Com o objetivo de dimensionar o que havia criado e de entender como poderia experimentar novas encarnações profissionais, para além do fenômeno, Bushnell conta que decidiu, quase que de imediato, ‘estudar’ os fãs de “Sex & the city”: “O que logo me chamou a atenção foi a obsessão de quem não apenas se identificava com os personagens, mas tinha certeza absoluta de que eram Carrie, Samantha, Charlotte ou Miranda. Que bom que eles adoram as quatro, mas o mundo é maior do que aquele cenário, do que aquela Nova York. Elas pareciam não se interessar sequer em ver as atrizes em outros papéis. O desespero delas, quando a Kim disse que não faria o spin off, me levou a reagir: ‘Gente, isso é só uma série’, apenas parem!”.

A autora de nove livros, contemplada com os prêmios Matrix e Albert Einstein, não se avexa, no entanto, a revelar sua faceta fã. Ela lê e relê Edith Wharton (1862-1937, “A era da inocência”), Flaubert (1821-1880, “Madame Bovary”) e Thackeray (1811-1863, “Vanity fair”). Namora, conta, a estrutura, os diálogos, e a construção dos personagens e cenários. Não por acaso, os nomes por ela citados são de mestres interessados em investigar as relações sociais de suas criaturas em um espaço geográfico muito bem definido: “Touché! Penso em mim como uma antropóloga da ficção. O que me interessa é escrever sobre um grupo específico de pessoas em determinada era em um lugar geograficamente delimitado. Esta é a melhor maneira de se estudar a natureza humana, como fiz ao mirar num microcosmo de Manhattan. As razões das tensões sociais seguem me interessando, é disso que quero falar”.

Bushnell diz que, durante muito tempo, a indústria do entretenimento aguardou dela “novos Sex & the city”. E que os fãs, ao alimentarem a mística em torno das “meninas”, se revelaram um paradoxo: ao mesmo tempo em que lhe garantiram fonte de renda perpétua (“neste sentido, desejo que ‘And just like that’ dure seis temporadas!”), também aumentaram a dificuldade de ela emplacar projetos distantes do universo de Carrie.

Um deles é “Regras para ser uma boa garota”. Lançado nos EUA em 2020, o livro gira em torno de tema que é caro a Bushnell: abuso sexual. Escrito a quatro mãos com Kate Cotugno, autora best-seller (“Top ten”) voltada para o público jovem, é um mix de ficção e manual para adolescentes identificarem situações de perigo e ferramentas disponíveis para evitá-las e combatê-las (incluindo a denúncia, quando com proteção; o apoio fundamental da sororidade; e iniciativas consagradas voltadas para a defesa de mulheres e crianças).
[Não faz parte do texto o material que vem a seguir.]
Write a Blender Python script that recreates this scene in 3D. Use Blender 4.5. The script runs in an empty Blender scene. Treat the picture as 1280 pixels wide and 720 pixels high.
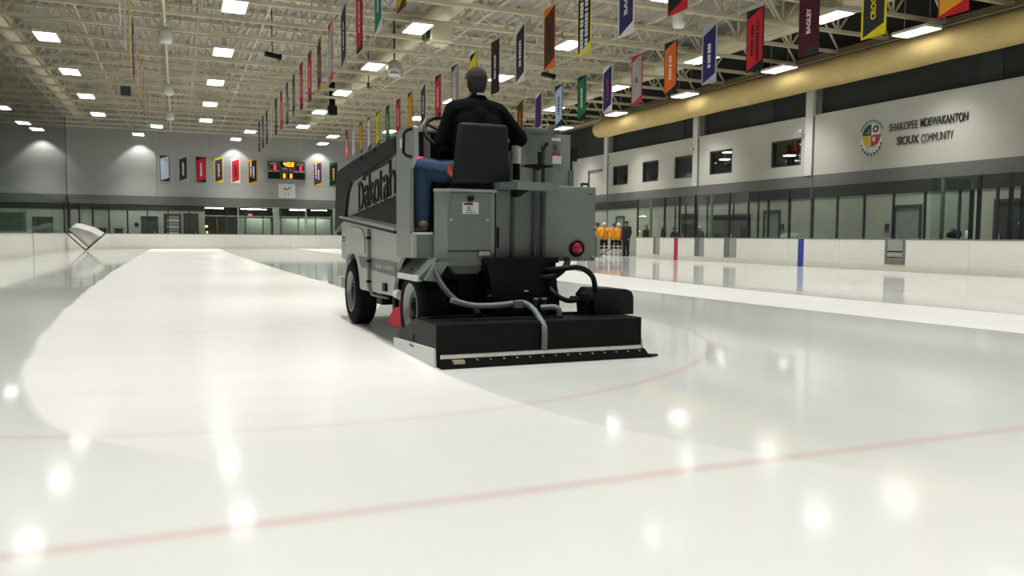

“Nunca vivi o abuso na pele, provavelmente porque estes nojentos priorizaram, no meu ambiente de trabalho, mulheres com seios fartos, e os meus foram sempre pequenos”, diz, para concluir: “Abuso sexual ocorre nas mais variadas formas e em todos os ambientes, inclusive o doméstico e o escolar. É minha obrigação tratar dele na minha escrita. E não me venham com essa de que o #metoo tornou mais mecânica a relação entre homens e mulheres. Ah, é? E daí? As mulheres que retrato e que, em sua maioria, como eu, focaram na carreira e não tiveram, ou não quiseram ter, filhos, são parte de um female power em que acredito cada vez mais. Juntas, podemos fazer muito contra os predadores. E não sinto pena deles: parem de pensar com seus pênis ou lidem com as consequências! Estamos em 2022”.

Outros temas centrais na atual agenda de Candace Bushnell — conservação ambiental, reuso de produtos, conforto acima da exclusividade — foram celebrados, ela conta, em um de seus primeiros retornos ao grand monde pós-pandêmico. Após dois anos de ausência, e uma temporada vivendo em sua Nova Inglaterra natal, a escritora marcou presença na mais recente New York Fashion Week.

Ela diz que gostou do que viu. E não vê contradição alguma em aparecer nestas páginas com peças, em sua maioria, presentes em seu armário desde a segunda metade da década de 1990. Mais uma viagem no tempo, que, no entanto, frisa, tem menos a ver com nostalgia do que com a mudança de percepção sobre o próprio mundo da moda, coadjuvante de luxo da série original.

“Tudo ficou mais casual na moda. Usamos hoje peças que jamais vestiríamos há 25 anos, e ainda não sei se isso é de todo bom ou ruim. Importante mesmo foi perceber que Nova York, muito menos energética do que a de ‘Sex & the city’, ainda cultua de verdade a beleza e a criatividade. E isso é fantástico, é o que vale na vida”, diz.